::: Supplied information

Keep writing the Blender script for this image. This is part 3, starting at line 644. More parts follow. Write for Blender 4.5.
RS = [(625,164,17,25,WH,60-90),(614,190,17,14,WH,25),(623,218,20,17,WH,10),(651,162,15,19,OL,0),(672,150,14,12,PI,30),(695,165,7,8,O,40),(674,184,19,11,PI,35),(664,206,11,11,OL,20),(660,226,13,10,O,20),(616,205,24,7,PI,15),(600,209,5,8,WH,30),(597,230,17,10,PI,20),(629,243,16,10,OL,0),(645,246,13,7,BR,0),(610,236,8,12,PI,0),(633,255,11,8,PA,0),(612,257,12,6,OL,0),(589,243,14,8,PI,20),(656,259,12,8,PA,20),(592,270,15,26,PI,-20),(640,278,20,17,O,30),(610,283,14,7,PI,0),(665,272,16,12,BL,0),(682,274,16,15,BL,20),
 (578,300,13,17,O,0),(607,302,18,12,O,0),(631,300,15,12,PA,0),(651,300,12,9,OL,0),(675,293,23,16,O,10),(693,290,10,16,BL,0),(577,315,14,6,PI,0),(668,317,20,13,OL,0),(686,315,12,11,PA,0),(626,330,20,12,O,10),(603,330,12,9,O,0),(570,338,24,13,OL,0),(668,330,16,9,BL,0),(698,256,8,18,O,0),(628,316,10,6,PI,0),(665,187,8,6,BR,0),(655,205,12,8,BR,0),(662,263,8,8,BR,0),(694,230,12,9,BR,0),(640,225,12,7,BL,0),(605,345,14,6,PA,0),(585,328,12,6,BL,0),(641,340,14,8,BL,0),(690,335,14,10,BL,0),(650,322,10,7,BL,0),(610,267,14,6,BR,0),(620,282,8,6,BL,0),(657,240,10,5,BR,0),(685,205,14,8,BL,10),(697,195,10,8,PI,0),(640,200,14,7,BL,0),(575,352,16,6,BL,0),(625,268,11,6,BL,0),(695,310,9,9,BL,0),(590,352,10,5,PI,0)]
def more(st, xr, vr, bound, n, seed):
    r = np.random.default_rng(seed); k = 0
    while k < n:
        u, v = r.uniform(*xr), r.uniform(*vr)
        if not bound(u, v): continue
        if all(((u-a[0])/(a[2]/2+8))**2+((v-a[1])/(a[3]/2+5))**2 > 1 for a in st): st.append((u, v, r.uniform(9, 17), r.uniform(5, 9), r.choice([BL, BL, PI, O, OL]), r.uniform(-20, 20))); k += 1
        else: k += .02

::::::

• _Instructions to follow_
Write out the data exactly as it stands.

• _Result of the task_
Keep writing the Blender script for this image. This is part 3, starting at line 644. More parts follow. Write for Blender 4.5.
RS = [(625,164,17,25,WH,60-90),(614,190,17,14,WH,25),(623,218,20,17,WH,10),(651,162,15,19,OL,0),(672,150,14,12,PI,30),(695,165,7,8,O,40),(674,184,19,11,PI,35),(664,206,11,11,OL,20),(660,226,13,10,O,20),(616,205,24,7,PI,15),(600,209,5,8,WH,30),(597,230,17,10,PI,20),(629,243,16,10,OL,0),(645,246,13,7,BR,0),(610,236,8,12,PI,0),(633,255,11,8,PA,0),(612,257,12,6,OL,0),(589,243,14,8,PI,20),(656,259,12,8,PA,20),(592,270,15,26,PI,-20),(640,278,20,17,O,30),(610,283,14,7,PI,0),(665,272,16,12,BL,0),(682,274,16,15,BL,20),
 (578,300,13,17,O,0),(607,302,18,12,O,0),(631,300,15,12,PA,0),(651,300,12,9,OL,0),(675,293,23,16,O,10),(693,290,10,16,BL,0),(577,315,14,6,PI,0),(668,317,20,13,OL,0),(686,315,12,11,PA,0),(626,330,20,12,O,10),(603,330,12,9,O,0),(570,338,24,13,OL,0),(668,330,16,9,BL,0),(698,256,8,18,O,0),(628,316,10,6,PI,0),(665,187,8,6,BR,0),(655,205,12,8,BR,0),(662,263,8,8,BR,0),(694,230,12,9,BR,0),(640,225,12,7,BL,0),(605,345,14,6,PA,0),(585,328,12,6,BL,0),(641,340,14,8,BL,0),(690,335,14,10,BL,0),(650,322,10,7,BL,0),(610,267,14,6,BR,0),(620,282,8,6,BL,0),(657,240,10,5,BR,0),(685,205,14,8,BL,10),(697,195,10,8,PI,0),(640,200,14,7,BL,0),(575,352,16,6,BL,0),(625,268,11,6,BL,0),(695,310,9,9,BL,0),(590,352,10,5,PI,0)]
def more(st, xr, vr, bound, n, seed):
    r = np.random.default_rng(seed); k = 0
    while k < n:
        u, v = r.uniform(*xr), r.uniform(*vr)
        if not bound(u, v): continue
        if all(((u-a[0])/(a[2]/2+8))**2+((v-a[1])/(a[3]/2+5))**2 > 1 for a in st): st.append((u, v, r.uniform(9, 17), r.uniform(5, 9), r.choice([BL, BL, PI, O, OL]), r.uniform(-20, 20))); k += 1
        else: k += .02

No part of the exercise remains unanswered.